Por: Mati Shapir
Jamás en la historia de Boedo se había llegado a un punto de inflexión tan oscuro como el de hoy.
Cerca de las 11 AM Nico me empezó a mirar con esa cara tan típica que, por donde la mires, expresa: “Me estoy cagando ahora mismo, ¿calle o terraza?”. Nico está en un período del año en que las consecuencias de ignorarlo suelen ser muy severas, por lo que decidí darle lugar a su pedido.
Bajamos inocentemente por las escaleras sin imaginar que en el pasillo central se encontraba Pablo Tetilla, completamente enjabonado junto a una cubeta de agua. No me refiero a un típico balde de plástico, sino a un recipiente mucho más sofisticado, posiblemente de algún metal pesado.
Nos acercamos despacio para no asustarlo. Él estaba dándonos la espalda y enjuagándose la parte interna del antebrazo. Nico levantaba alto el hocico y las orejas, probablemente tan sorprendido como yo por el hecho de que Pablo Tetilla, contra todo lo que uno podía suponer, sea un hombre que se higieniza las axilas con jabón.
En un momento dado, Pablo se da vuelta, quizá para agarrar una esponja naranja que se encontraba detrás de él, y se sobresalta al vernos.

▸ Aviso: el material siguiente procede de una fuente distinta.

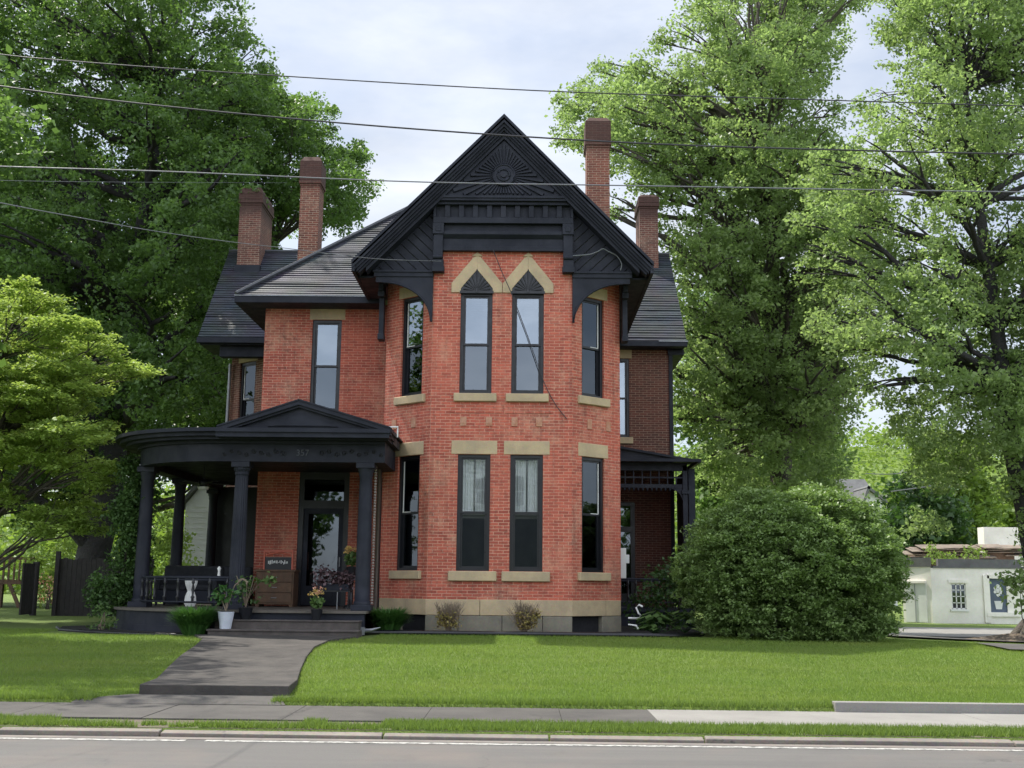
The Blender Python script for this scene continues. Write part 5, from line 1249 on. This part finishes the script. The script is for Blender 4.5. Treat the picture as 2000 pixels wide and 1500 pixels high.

—¡uh! ¡que susto me diste! —me dice— ¡todo bien!, ¡todo bien! —aclara enérgico, como si yo le hubiera preguntado—. Estoy acá bañándome porque tengo una reunión por un posible trabajo y no me llega el agua al tanque.
Fijate la soberbia que tiene este tipo, la forma en que me subestima, que cree necesario aclarar que no le llega el agua al tanque, como si no lo supiéramos todos desde hace tiempo.
—No te preocupes que esto se soluciona en unos días —me dice sin advertir que, ahora que lo veo lavándose los sobacos, estoy mucho menos preocupado que antes—. Estoy tratando de comunicarme con el plomero Pablo —dice al pasar.
El plomero Pablo es la antítesis de un hombre honesto, o en criollo moderno, un gordo hijo de puta. Vino en diciembre con su perturbado hijo vegetariano que no paraba de comer naranjas de mi heladera, y no sólo las quería peladas, sino que escupía la pulpa porque “no le gusta la consistencia”. El plomero Pablo no sólo es el típico plomero que te clava en 4 de cada 5 citas, sino que viene al quinto encuentro con su pequeño hijo vegano, te liquida la poca fruta que tenés en la heladera, te saca 830 $ por un trabajo a medio hacer, y no vuelve. Lo escracharía en este blog si no fuera porque sus brazos tienen el diámetro de la parte más gorda de mis piernas.
—Bueno, suerte con eso —le dije a Pablo Tetilla refiriéndome a su búsqueda del plomero Pablo, y traté de irme antes de que a este rengo miserable se le ocurriese preguntarme si podía usar mi ducha algún día.
Intenté llegar a la puerta lo más rápido que pude. Nico seguía en su asombro, torciendo el cuello hacia atrás para ver a Tetilla, ahora enjuagándose las piernas.
Estábamos llegando a la puerta, ya confiados del éxito de nuestra salida. Nico, especialmente ansioso, empezó a preparar sus movimientos intestinales porque sabe que no tiene demasiado tiempo, dispone exactamente de los minutos que tardamos en realizar una caminata hasta la esquina ida y vuelta. Estiré la mano para agarrar el picaporte, cuando se escucha “¡pará, pará, huevon!. ¡Me olvidé de decirte algo!”.
No sé si fue antes o después de verlo renguear hacia mi totalmente enjabonado, pero me empezó a picar todo el cuerpo por el fastidio de toda la situación.
—¿Viste lo del papa? —dijo él, mientras se limpiaba un resto de jabón de la ceja derecha.
—Escuché algo, si —le dije yo.
—Vos y yo podríamos ayudarnos mutuamente —dijo mientras me apuntaba con el dedo índice.
—Si… me ayudaría mucho que me dejes ir a pasear al perro —le dije ya de espaldas, abriendo la puerta.
—Andá tranquilo —dijo él—. A la tarde te toco el timbre.